It's been a decade since Christina Aguilera first battled Britney Spears for pop supremacy. The age of multiplatinum album sales and cultural omnipresence has given way to guerrilla marketing and a fragmented audience.
But if Aguilera is going down, she's going down swinging.
Circling back to the grungy-sensual style found on 2002's Stripped, Aguilera ditches the '40s glitz of 2006's Back to Basics for an in-your-face carnality that would make R. Kelly blush. Bionic tries to assert Aguilera's dominance in the age of Ke$ha, but instead comes off like a scattered, desperate collection of ideas.
Bloated at 18 tracks, Bionic veers between the just plain stupid (the Nicki Minaj-assisted Woohoo, which celebrates, um, lady parts; Elastic Love, a song surely underwritten by Office Depot) and the genuinely moving ( Lift Me Up, a poignant track Aguilera premiered on the Hope for Haiti telethon).
Hearing a talented vocalist like Aguilera so plainly adrift is a bit startling, considering how firmly she gripped the zeitgeist just four years ago. Bionic's various moods never cohere.

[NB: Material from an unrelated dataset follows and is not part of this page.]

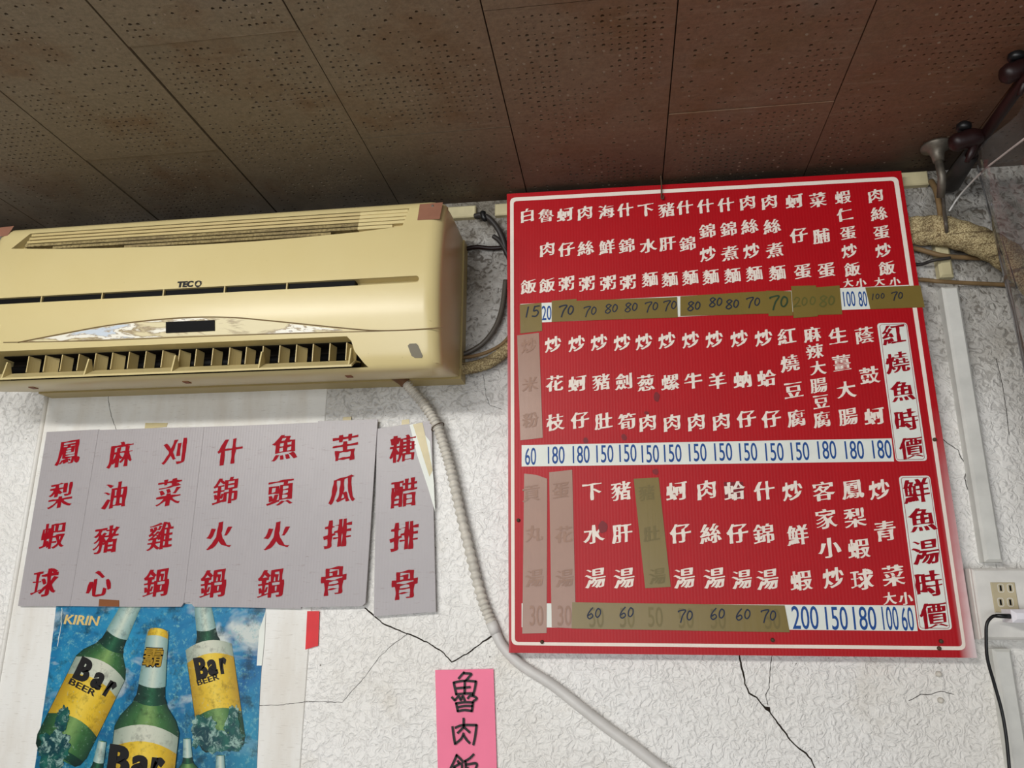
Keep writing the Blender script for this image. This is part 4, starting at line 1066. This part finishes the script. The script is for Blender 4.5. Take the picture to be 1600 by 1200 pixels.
# ------------------------------------------------------------------ right-hand side: wrapped pipe, conduits, ducts
c = catmull([P(a, b, y) for a, b, y in ((1390, 346, 1.270), (1421, 351, 1.270), (1450, 356, 1.266), (1490, 365, 1.264), (1530, 378, 1.264), (1565, 395, 1.266), (1600, 425, 1.268), (1640, 470, 1.270))], 12)
g = tube(c, lambda t: .0262-.004*t+.0008*math.sin(t*70), 20)
edge_x = P(1421, 351, BY).x
def flat(p):
    # squeezed flat where it passes behind the board
    k = max(0.0, min(1.0, (p[0]-edge_x-.004)/.05)); k = k*k*(3-2*k)
    yf = 1.2785+(p[1]-1.244)*(.020/.052)
    return (p[0], min(yf, 1.2985)*(1-k)+p[1]*k, p[2])
single('insulated_pipe', ([flat(p) for p in g[0]], g[1]), M['wrap'], 'thick woven-wrapped pipe coming out behind the right side of the red board', 'pipe', None, True)
tube_thing('conduit', [(1400, 385, 1.2925), (1432, 389, 1.288), (1470, 399, 1.2765), (1500, 402, 1.286), (1530, 403, 1.2945), (1600, 405, 1.2950), (1660, 405, 1.2950)], .0042, M['cable_tan'], 'tan conduit under the woven-wrapped pipe right of the red board', 'conduit')
tube_thing('conduit', [(1405, 437, 1.2935), (1440, 437, 1.288), (1470, 440, 1.273), (1530, 443, 1.290), (1600, 446, 1.2955), (1660, 447, 1.2955)], .0036, M['cable_tan'], 'lower tan conduit crossing the top end of the upright white duct', 'conduit')
tube_thing('cable', [(1410, 411, 1.294), (1438, 413, 1.290), (1458, 407, 1.276), (1485, 403, 1.274)], .0028, M['cable_dark'], 'thin dark cable between the two tan conduits', 'cable')
def vduct(name, px_top, py_top, px_bot, py_bot, w, d, mat, lab):
    a, b = P(px_top, py_top, WY-d), P(px_bot, py_bot, WY-d); x = (a.x+b.x)/2
    return single(name, bevel_box(x-w/2, x+w/2, WY-d, WY, b.z, a.z, .004), mat, lab, 'cable duct')
vduct('cable_duct', 1476, 374, 1477, 432, .022, .018, M['duct_cream'], 'short cream upright duct under the woven-wrapped pipe')
vduct('cable_duct', 1483, 447, 1557, 878, .026, .022, M['duct_white'], 'long white upright cable duct above the wall socket')
vduct('cable_duct', 1560, 1014, 1650, 1500, .026, .020, M['duct_white'], 'white upright cable duct below the wall socket')
# ceiling flange with two wires
fp = P(1472, 243, 1.20)
fl = Thing('pipe_flange', (fp.x, 1.21, CEIL), 'dull metal flange and stem on the ceiling above the wrapped pipe', 'flange')
fx, fy = fp.x, 1.215
fl.add('dish', lathe((fx, fy, CEIL-.001), (fx, fy, CEIL-.030), [(0, .024), (.12, .024), (.3, .014), (.6, .010), (1, .0085)], 20), M['metal'], smooth=True)
fl.add('stem', tube([(fx, fy, CEIL-.028), (fx+.001, fy, CEIL-.06), (fx+.003, fy+.02, CEIL-.085)], .0065, 12), M['metal'], smooth=True)
tube_thing('cable', [(1455, 283, 1.286), (1462, 296, 1.27), (1466, 312, 1.265), (1469, 330, 1.262), (1470, 345, 1.2600)], .0048, M['cable_tan'], 'tan cable dropping from the cream duct end onto the wrapped pipe', 'cable')
tube_thing('cable', [(1475, 268, 1.233), (1473, 295, 1.25), (1475, 325, 1.255), (1478, 350, 1.230), (1480, 372, 1.264)], .0030, M['cable_grey'], 'grey cable hanging from ceiling flange across the wrapped pipe', 'cable')

# curtain rail running from the wall toward the viewer, with dark red clips, and the clear sheet it carries
rx = P(1484, 290, 1.285).x
r0 = P(1484, 288, 1.283); r1 = P(1602, 122, 1.0)
dirr = (r1-r0); rail_pts = [r0, r0.lerp(r1, .3), r1, r0+dirr*1.6]
rail = Thing('curtain_rail', r0, 'dark maroon curtain rail slanting up from the wall corner at the right', 'curtain rail')
rail.add('tube', tube([Vector(p) for p in rail_pts], .0085, 12), M['maroon'], smooth=True)
rail.add('end_cup', lathe(r0-dirr*.02, r0+dirr*.32, [(0, .014), (.1, .0165), (.5, .0145), (1, .0125)], 18), M['cable_dark'], smooth=True)
def clip(px, py, y, s, lab):
    p = P(px, py, y)
    t = Thing('curtain_clip', p, lab, 'clip', 'dark red clips on the curtain rail')
    V, Fc = [], []
    prof = [(-.030, .004), (-.028, .012), (-.020, .0165), (-.010, .0155), (.000, .018), (.012, .0165), (.022, .012), (.027, .004)]
    body = tube([p+Vector((h*s, 0, -.002*s+(.25*h)*s)) for h, _ in prof], lambda u: s*prof[min(len(prof)-1, int(round(u*(len(prof)-1))))][1], 14)
    t.add('clip_body', body, M['maroon'], smooth=True)
    k0 = p+Vector((-.006*s, -.004, .013*s)); t.add('knob', lathe(k0, k0+Vector((.001*s, -.002, .016*s)), [(0, .010*s), (.3, .0125*s), (.7, .012*s), (1, .006*s)], 16), M['cable_black'], smooth=True)
    t.add('jaw', tube([p+Vector((.012*s, 0, -.004*s)), p+Vector((.004*s, .004, -.026*s)), p+Vector((-.004*s, .008, -.042*s))], lambda u: s*(.008-.004*u), 10), M['maroon'], smooth=True)
    return t
clip(1512, 216, 1.135, .88, 'dark red clip with black knob, lower one near the ceiling flange')
clip(1594, 108, 1.00, .85, 'dark red clip with black knob, upper one at the right edge')
tube_thing('cord', [(1483, 330, 1.262), (1500, 305, 1.25), (1535, 268, 1.17), (1570, 240, 1.07), (1615, 205, .97), (1700, 130, .84)], .0015, M['pvc'], 'thin white cord slanting up to the right from the wrapped pipe', 'cord')
# clear sheet: hangs in waves below the rail, at right angles to the wall
nu, nw = 40, 30; Vs, Fs = [], []
for j in range(nw+1):
    for i in range(nu+1):
        u, v = i/nu, j/nw
        top = r0.lerp(r0+dirr*1.6, u)
        drop = .60*v
        spread = .035*v
        x = top.x+.006+spread+(.010+.016*v)*math.sin(u*17+v*1.3)+.012*math.sin(v*3+u*4)*v
        y = min(top.y, WY-.012)-.01+.012*math.sin(v*4+u*6)*v
        Vs.append((x, min(y, WY-.095), top.z-.012-drop))
w1 = nu+1
Fs = [(j*w1+i, (j+1)*w1+i, (j+1)*w1+i+1, j*w1+i+1) for j in range(nw) for i in range(nu)]
single('plastic_sheet', (Vs, Fs), M['vinyl'], 'clear wavy plastic sheet hanging from the curtain rail at the right', 'plastic sheet', None, True)

# ------------------------------------------------------------------ wall socket, charger and cable
OY = WY-.042
o_a = P(1529, 889, OY); o_b = P(1525, 998, OY)
ox0 = (o_a.x+o_b.x)/2; ox1 = ox0+.118; oz1 = o_a.z; oz0 = P(1560, 998, OY).z
sock = Thing('wall_socket', ((ox0+ox1)/2, WY, oz0), 'white double wall socket box with beige outlets right of the red board', 'wall socket')
sock.add('back_box', bevel_box(ox0-.001, ox1+.001, OY+.006, WY, oz0-.002, oz1+.001, .003), M['outlet'])
sock.add('cover_plate', bevel_box(ox0, ox1, OY, OY+.0058, oz0, oz1, .0025), M['outlet'])
ra, rb = P(1553, 953, OY), P(1586, 912, OY)
rcx = (ra.x+rb.x)/2
ins = sock.add('receptacle', bevel_box(rcx-.0165, rcx+.0165, OY-.002, OY+.002, P(1570, 957, OY).z, P(1570, 910, OY).z, .001), M['recept'], label='beige double outlet')
for py in (919, 941):
    for k in (-1, 1):
        c0 = P(1571, py, OY-.002); xx = c0.x+k*.0065
        sock.add('slot', box(xx-.0012, xx+.0012, OY-.0026, OY-.0019, c0.z-.004, c0.z+.004), M['black'], ins)
        sock.add('slot_rim', rring(xx-.0042, xx+.0042, c0.z-.0062, c0.z+.0062, .003, .0009, OY-.0023), M['outlet'], ins)
ch0 = P(1581, 964, OY-.022)
chg = Thing('charger', ch0, 'white phone charger plugged into the wall socket at the right edge', 'charger')
chx0 = P(1580, 964, OY-.03).x
chg.add('body', bevel_box(chx0, chx0+.046, OY-.036, OY-.002, P(1585, 973, OY-.03).z, P(1585, 952, OY-.03).z, .005), M['plug'])
yc = OY-.028
kz = P(1575, 963, yc).z
chc = Thing('charging_cable', (chx0, yc, kz), 'thin black charging cable hanging down from the white charger', 'cable')
a0 = P(1577, 963, yc); a1 = P(1556, 962, yc)
chc.add('connector', tube([Vector((chx0-.0004, yc, a0.z)), a0.lerp(a1, .5), a1], lambda t: .0036-.0008*t, 12), M['cable_black'], smooth=True)
chc.add('wire', tube(catmull([P(a, b, y) for a, b, y in ((1558, 962, yc), (1550, 964, yc), (1542, 975, yc), (1541, 998, yc+.002), (1543, 1030, yc+.006), (1554, 1070, yc+.012), (1565, 1110, yc+.014), (1572, 1150, yc+.014), (1577, 1200, yc+.014), (1584, 1280, yc+.014), (1596, 1400, yc+.014), (1612, 1540, yc+.014))], 8), .0023, 10), M['cable_black'], smooth=True)
# plaster stubs: two old nails left in the wall below the board
for px, py, lab in ((1466, 1053, 'old painted-over nail in the wall just under the lower right corner of the red board'), (1469, 1094, 'painted plaster plug on the short crack below the red board corner')):
    p = P(px, py, WY+.0005); single('wall_nail', lathe(p, p+Vector((.001, -.006, 0)), [(0, .0045), (.4, .0042), (.8, .003), (1, .0015)], 10), M['hose'], lab, 'nail', None, True)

Rather than chase trends, the 29-year-old needs to seriously consider her next step. The attempts to out-Gaga the competition have plainly failed, but that doesn't mean she should walk away from music altogether. Rather, Aguilera could reinvent herself as, say, the iPod generation's Barbra Streisand, a peerless set of pipes with a tasteful eye for material.
Just about anything would be a better use of time than more albums like Bionic.